With respect to the BAR fund, Ireland has been allocated more than €1 billion, which is approximately 20% of the total funding. This month we received the third instalment amounting to more than €280 million. That money could be used to help insulate and provide economic sustainability to the sheep farming sector. There are in excess of 600 sheep farmers producing world-class products but I am deeply concerned that the sector will not expand as there is no incentive for new entrants.

We would love the sheep sector to be able to qualify for funding under the Brexit adjustment reserve, but it is not easy to prove the current challenges faced by the sector are directly linked to Brexit. The big challenges from Brexit are down the line and the medium-term risks are related to future trade deals. The EU will make deals. The UK has not yet done the deals with New Zealand and Australia. We are not yet affected in this regard but these are the challenges. Some of the trade deals will provide opportunities for us.

I completely agree with the Deputy in that sheep farmers in Kildare, whether on the Curragh or elsewhere, have been in touch with us, as have farmers from every other county. We have engaged with them. We understand the challenges that exist and that is why we have a range of supports, including the 20% payment increase under the sheep welfare scheme and the €10 billion in the CAP strategic plan. We are seeking to target these measures and supports, which we provide to all farmers due to the significant input cost increases that have accrued as a result of the Ukraine crisis, as well as other supports on which I might touch in my supplementary response.

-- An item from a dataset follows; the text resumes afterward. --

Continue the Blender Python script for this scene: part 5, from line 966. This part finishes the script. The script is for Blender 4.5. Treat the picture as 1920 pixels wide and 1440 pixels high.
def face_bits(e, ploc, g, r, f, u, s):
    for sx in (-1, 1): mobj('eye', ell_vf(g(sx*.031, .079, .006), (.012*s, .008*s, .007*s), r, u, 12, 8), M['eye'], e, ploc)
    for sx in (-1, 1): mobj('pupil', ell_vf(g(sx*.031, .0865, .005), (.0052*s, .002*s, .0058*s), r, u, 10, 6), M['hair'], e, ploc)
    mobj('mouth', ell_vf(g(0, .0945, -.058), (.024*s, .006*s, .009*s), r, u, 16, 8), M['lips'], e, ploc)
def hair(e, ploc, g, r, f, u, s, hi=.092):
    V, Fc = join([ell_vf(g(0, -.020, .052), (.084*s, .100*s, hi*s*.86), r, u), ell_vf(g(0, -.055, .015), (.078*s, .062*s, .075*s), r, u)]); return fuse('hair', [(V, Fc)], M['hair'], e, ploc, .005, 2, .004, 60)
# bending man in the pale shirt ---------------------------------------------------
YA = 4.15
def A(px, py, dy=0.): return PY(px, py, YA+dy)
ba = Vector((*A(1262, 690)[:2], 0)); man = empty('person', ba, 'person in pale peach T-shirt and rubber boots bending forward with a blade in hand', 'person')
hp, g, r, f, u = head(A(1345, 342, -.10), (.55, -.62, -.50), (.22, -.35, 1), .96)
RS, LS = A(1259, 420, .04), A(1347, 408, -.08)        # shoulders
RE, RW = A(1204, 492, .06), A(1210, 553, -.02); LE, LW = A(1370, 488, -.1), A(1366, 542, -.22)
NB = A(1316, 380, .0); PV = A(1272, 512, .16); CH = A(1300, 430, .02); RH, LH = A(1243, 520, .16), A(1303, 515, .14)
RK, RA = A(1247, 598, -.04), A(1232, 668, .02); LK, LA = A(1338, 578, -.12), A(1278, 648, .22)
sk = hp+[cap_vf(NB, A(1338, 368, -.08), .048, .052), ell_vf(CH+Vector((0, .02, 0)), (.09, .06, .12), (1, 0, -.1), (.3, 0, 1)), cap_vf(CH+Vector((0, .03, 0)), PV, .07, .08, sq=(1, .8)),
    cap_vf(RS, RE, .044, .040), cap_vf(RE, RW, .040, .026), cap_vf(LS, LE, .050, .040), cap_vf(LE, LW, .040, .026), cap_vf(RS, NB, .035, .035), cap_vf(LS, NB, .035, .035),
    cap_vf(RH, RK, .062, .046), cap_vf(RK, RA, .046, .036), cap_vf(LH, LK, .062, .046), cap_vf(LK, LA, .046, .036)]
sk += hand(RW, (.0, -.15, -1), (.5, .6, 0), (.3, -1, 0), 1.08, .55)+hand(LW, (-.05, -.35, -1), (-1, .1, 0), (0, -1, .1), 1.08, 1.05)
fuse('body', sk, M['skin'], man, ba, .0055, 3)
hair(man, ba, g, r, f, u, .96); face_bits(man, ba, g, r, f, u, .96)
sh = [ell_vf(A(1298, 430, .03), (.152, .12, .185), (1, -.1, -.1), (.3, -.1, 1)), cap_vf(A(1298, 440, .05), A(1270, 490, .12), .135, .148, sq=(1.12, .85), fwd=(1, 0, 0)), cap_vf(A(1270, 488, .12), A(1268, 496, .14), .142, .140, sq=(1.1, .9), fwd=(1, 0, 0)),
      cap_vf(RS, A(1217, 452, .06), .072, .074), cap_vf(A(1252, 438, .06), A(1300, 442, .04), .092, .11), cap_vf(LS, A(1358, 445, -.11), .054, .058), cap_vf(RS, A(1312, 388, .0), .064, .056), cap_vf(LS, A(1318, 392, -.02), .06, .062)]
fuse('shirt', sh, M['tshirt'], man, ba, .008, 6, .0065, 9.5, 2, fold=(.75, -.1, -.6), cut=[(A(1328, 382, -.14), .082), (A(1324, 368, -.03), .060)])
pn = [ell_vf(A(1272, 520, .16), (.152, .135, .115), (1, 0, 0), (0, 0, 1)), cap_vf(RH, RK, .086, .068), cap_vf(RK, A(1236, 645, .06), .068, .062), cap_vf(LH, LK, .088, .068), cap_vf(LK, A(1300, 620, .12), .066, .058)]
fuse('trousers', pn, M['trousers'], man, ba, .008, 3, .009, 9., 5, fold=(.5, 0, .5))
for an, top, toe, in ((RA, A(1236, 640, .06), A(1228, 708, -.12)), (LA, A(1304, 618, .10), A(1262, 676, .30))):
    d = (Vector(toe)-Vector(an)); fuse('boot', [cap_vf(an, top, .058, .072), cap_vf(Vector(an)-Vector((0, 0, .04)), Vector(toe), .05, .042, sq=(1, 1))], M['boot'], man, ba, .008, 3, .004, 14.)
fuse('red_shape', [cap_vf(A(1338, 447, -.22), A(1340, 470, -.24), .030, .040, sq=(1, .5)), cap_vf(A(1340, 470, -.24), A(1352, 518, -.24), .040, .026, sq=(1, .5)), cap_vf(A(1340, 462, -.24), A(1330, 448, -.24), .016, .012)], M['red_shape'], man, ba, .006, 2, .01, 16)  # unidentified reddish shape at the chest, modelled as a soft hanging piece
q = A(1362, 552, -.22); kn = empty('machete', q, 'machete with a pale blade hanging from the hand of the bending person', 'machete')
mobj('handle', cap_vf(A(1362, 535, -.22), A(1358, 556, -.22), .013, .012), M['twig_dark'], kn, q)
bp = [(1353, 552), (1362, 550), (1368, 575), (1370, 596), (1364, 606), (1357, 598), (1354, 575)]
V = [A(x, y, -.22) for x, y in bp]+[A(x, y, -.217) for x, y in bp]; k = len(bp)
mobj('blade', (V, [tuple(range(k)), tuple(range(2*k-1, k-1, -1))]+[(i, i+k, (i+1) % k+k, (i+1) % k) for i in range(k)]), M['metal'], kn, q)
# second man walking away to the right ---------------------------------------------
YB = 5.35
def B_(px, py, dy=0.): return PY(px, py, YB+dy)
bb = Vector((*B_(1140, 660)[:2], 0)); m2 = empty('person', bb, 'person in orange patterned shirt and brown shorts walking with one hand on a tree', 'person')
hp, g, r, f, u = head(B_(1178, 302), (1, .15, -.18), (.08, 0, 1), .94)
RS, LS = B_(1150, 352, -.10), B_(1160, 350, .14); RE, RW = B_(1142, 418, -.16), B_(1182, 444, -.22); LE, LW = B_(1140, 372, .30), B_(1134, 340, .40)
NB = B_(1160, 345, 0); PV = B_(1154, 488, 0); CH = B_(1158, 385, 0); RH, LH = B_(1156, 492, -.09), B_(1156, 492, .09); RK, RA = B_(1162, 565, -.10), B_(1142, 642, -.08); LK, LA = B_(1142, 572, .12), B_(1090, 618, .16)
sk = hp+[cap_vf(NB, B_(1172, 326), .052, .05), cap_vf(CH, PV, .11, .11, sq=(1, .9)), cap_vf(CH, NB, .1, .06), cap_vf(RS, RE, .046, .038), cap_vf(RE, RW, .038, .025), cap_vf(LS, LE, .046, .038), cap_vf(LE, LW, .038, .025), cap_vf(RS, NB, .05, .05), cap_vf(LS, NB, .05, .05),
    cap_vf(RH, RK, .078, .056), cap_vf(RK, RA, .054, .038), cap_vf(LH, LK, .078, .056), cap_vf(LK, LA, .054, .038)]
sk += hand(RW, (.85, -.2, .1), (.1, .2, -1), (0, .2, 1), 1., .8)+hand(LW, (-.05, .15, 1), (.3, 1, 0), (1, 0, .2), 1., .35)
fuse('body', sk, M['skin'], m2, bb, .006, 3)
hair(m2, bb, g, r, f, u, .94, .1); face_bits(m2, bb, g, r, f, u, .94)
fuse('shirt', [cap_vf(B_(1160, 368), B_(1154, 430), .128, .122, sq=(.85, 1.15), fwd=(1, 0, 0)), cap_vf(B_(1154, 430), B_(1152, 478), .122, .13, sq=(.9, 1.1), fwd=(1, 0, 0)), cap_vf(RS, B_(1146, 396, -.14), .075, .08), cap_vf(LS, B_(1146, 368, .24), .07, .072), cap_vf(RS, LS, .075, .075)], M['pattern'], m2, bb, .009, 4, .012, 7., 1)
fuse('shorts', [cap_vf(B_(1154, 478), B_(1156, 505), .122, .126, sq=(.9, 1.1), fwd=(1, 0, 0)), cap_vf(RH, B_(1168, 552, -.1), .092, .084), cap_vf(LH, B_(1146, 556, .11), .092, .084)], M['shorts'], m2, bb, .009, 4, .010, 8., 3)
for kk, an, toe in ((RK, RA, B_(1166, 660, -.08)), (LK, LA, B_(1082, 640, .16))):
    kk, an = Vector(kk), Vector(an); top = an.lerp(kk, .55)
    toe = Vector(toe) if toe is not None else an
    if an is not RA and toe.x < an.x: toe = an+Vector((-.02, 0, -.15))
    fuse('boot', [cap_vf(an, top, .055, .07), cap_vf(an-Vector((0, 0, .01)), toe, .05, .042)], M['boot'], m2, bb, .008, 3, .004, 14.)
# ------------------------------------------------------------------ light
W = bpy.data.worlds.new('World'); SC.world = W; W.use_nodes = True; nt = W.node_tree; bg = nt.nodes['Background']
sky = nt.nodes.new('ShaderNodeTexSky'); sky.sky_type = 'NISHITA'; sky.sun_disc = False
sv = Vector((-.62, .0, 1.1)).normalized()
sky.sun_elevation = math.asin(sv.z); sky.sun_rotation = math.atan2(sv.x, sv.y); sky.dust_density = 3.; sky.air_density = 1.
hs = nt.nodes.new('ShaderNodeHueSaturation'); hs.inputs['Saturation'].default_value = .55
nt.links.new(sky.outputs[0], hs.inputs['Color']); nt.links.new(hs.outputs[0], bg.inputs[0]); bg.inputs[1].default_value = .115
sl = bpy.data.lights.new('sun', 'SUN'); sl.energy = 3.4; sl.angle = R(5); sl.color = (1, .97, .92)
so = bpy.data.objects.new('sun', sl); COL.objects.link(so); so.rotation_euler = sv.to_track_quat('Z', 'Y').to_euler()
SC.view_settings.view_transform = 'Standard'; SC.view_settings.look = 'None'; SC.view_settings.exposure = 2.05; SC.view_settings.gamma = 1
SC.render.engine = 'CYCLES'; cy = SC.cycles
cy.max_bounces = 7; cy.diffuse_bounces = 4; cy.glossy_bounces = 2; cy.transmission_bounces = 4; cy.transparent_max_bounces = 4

In addition to having our lively discussion on the sheep farming sector, I spoke to the IFA in Clare about the nitrates derogation. I heard many colleagues from many counties raise this issue in both Houses in recent weeks. I would be very grateful if the Minister could inform me about the measures, financial or otherwise, that he will take to assist Clare farmers in meeting potential new targets with respect to the new nitrates action programme. Could he inform me whether water quality reports for 2022 will be considered as part of the programme review?

Other Deputies have raised the publication of the forestry programme and the engagement just before Christmas. They talked about the impacts on the sector, job security, confidence and future development. Is there a timeline for publication?

In support of the previous speaker, I recognise that the Minister is concerned about the sheep-farming situation in south Kildare, but also in north Kildare. It is a concern of mine also. In the event of unfavourable conditions, such as market factors, and of opportunities no longer existing or our being ineligible to qualify under the Brexit reserve, some means will have to be found to reassure the sector that help is available, having regard to the continuation of the industry, in particular.

The Deputies should have no doubt that we recognise the importance of the sheep sector. We want a vibrant one in the future and understand the challenges it has faced.

A specific question was on the Brexit adjustment reserve. In this regard, it is right that we sweat every opportunity and analyse every avenue where there might be funding we can secure. Making the specific case has not proved possible to date. We still want to examine every opportunity to offer support, as requested by Deputy Durkan. That is why many sheep farmers have applied under ACRES and why, even though we had space for only 30,000 farmers, we pushed ourselves to the limit to ensure we could take in the 46,000. We made interventions because high input costs are contributing to the considerable pressure on sheep-farmer margins here. Prices for produce comprise one matter but we know livestock farmers have suffered greatly across the board owing to high input costs. That is why we had the interventions last year, including the €56 million fodder incentive scheme. The €8 million national liming programme is to be introduced this year. This support will be of assistance to farmers in that there is €2.5 million for multi-species swards. We are considering a range of supports for farmers in these challenging times.